=== Information shown ===
= = = = = = =

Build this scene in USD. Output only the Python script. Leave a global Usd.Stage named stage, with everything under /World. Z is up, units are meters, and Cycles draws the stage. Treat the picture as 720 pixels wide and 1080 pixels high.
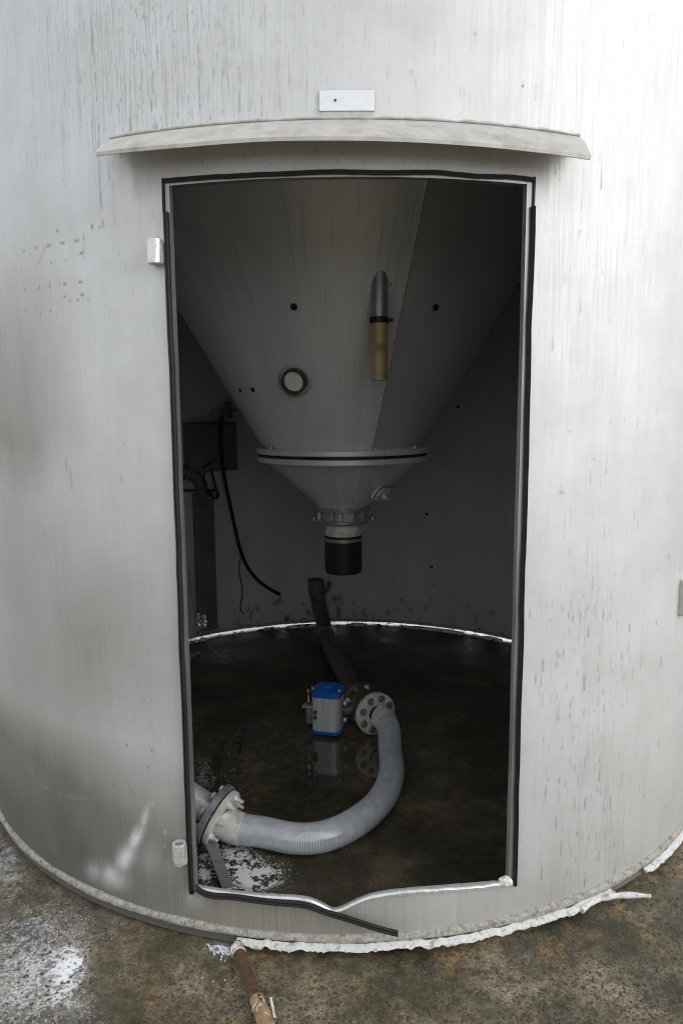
import math
import numpy as np
import trimesh
import manifold3d as m3
import usdkit
import meshkit
from pxr import Usd, UsdGeom, UsdLux, UsdShade, Gf, Sdf, Vt

stage = Usd.Stage.CreateInMemory()
UsdGeom.SetStageUpAxis(stage, 'Z')
UsdGeom.SetStageMetersPerUnit(stage, 1.0)
UsdGeom.Xform.Define(stage, '/World')
UsdGeom.Scope.Define(stage, '/World/Looks')
PI = math.pi
rng = np.random.default_rng(7)

# ------------------------------------------------------------------ camera
R = 1.45                      # radius of the silo shell
ZB = 0.03                     # height of the silo's foot above the ground
D, H, TH, F, YAW, ROLL = 3.163, 1.3658 + ZB, math.radians(7.897), 765.2, math.radians(-0.13), math.radians(0.429)
EYE = np.array([0, -D, H])


def ray(px, py):
    u, v = (px - 360) / F, (540 - py) / F
    c, s = math.cos(-ROLL), math.sin(-ROLL)
    u, v = c * u - s * v, s * u + c * v
    x, y, z = u, math.cos(TH) + v * math.sin(TH), -math.sin(TH) + v * math.cos(TH)
    c, s = math.cos(-YAW), math.sin(-YAW)
    return np.array([c * x - s * y, s * x + c * y, z])


fwd = ray(360, 540)
right, up = ray(360 + F, 540) - fwd, ray(360, 540 - F) - fwd
cam = UsdGeom.Camera.Define(stage, '/World/camera')
m = Gf.Matrix4d(*[float(t) for t in (*right, 0, *up, 0, *(-fwd), 0, *EYE, 1)])
cam.AddTransformOp().Set(m)
cam.CreateHorizontalApertureAttr(36.0)
cam.CreateVerticalApertureAttr(54.0)
cam.CreateFocalLengthAttr(F / 720 * 36)
cam.CreateExposureAttr(0.62)

# ------------------------------------------------------------------ sky and sun (overcast, brighter to the right of the viewer)
SUN_AZ, SUN_EL = math.radians(112), math.radians(25)      # azimuth from +y towards +x
sun_dir = np.array([math.sin(SUN_AZ) * math.cos(SUN_EL), math.cos(SUN_AZ) * math.cos(SUN_EL), math.sin(SUN_EL)])
sky_mat = usdkit.material(stage, '/World/Looks/overcast_sky', {
    'sky': ('sky_texture', {'sky_type': 'single_scattering', 'sun_disc': False, 'sun_elevation': SUN_EL, 'sun_rotation': SUN_AZ, 'aerosol_density': 3.0}),
    'grey': ('hsv', {'saturation': 0.22, 'value': 1.0}),
    'g': ('texture_coordinate', {}), 'n': ('noise_texture', {'scale': 2.2, 'detail': 5.0, 'roughness': 0.55}),
    'cl': ('rgb_ramp', {'ramp': [(0.3, (4.5, 4.75, 5.1)), (0.7, (6.2, 6.45, 6.75))]}),
    'cover': ('mix_color', {'fac': 0.83, 'use_clamp': False}),
    'bg': ('background_shader', {'strength': 0.12})},
    [('sky.color', 'grey.color'), ('g.generated', 'n.vector'), ('n.fac', 'cl.fac'), ('grey.color', 'cover.a'), ('cl.color', 'cover.b'), ('cover.result', 'bg.color')], surface='bg.background')
dome = UsdLux.DomeLight.Define(stage, '/World/sky')
UsdShade.MaterialBindingAPI.Apply(dome.GetPrim()).Bind(sky_mat)
dome.GetPrim().SetCustomDataByKey('kind', 'structure')
sun = UsdLux.DistantLight.Define(stage, '/World/sun')
sun.CreateIntensityAttr(0.22)
sun.CreateAngleAttr(60.0)
sun.CreateNormalizeAttr(True)
sun.CreateColorAttr(Gf.Vec3f(1.0, 0.98, 0.95))
zx = sun_dir
xx = np.cross([0, 0, 1], zx); xx /= np.linalg.norm(xx)
yx = np.cross(zx, xx)
sun.AddTransformOp().Set(Gf.Matrix4d(*[float(t) for t in (*xx, 0, *yx, 0, *zx, 0, 0, 0, 10, 1)]))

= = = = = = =

=== Requirement ===
Return all lines with the word "stage" in them.

=== Completed task ===
Build this scene in USD. Output only the Python script. Leave a global Usd.Stage named stage, with everything under /World. Z is up, units are meters, and Cycles draws the stage. Treat the picture as 720 pixels wide and 1080 pixels high.
stage = Usd.Stage.CreateInMemory()
UsdGeom.SetStageUpAxis(stage, 'Z')
UsdGeom.SetStageMetersPerUnit(stage, 1.0)
UsdGeom.Xform.Define(stage, '/World')
UsdGeom.Scope.Define(stage, '/World/Looks')
cam = UsdGeom.Camera.Define(stage, '/World/camera')
sky_mat = usdkit.material(stage, '/World/Looks/overcast_sky', {
dome = UsdLux.DomeLight.Define(stage, '/World/sky')
sun = UsdLux.DistantLight.Define(stage, '/World/sun')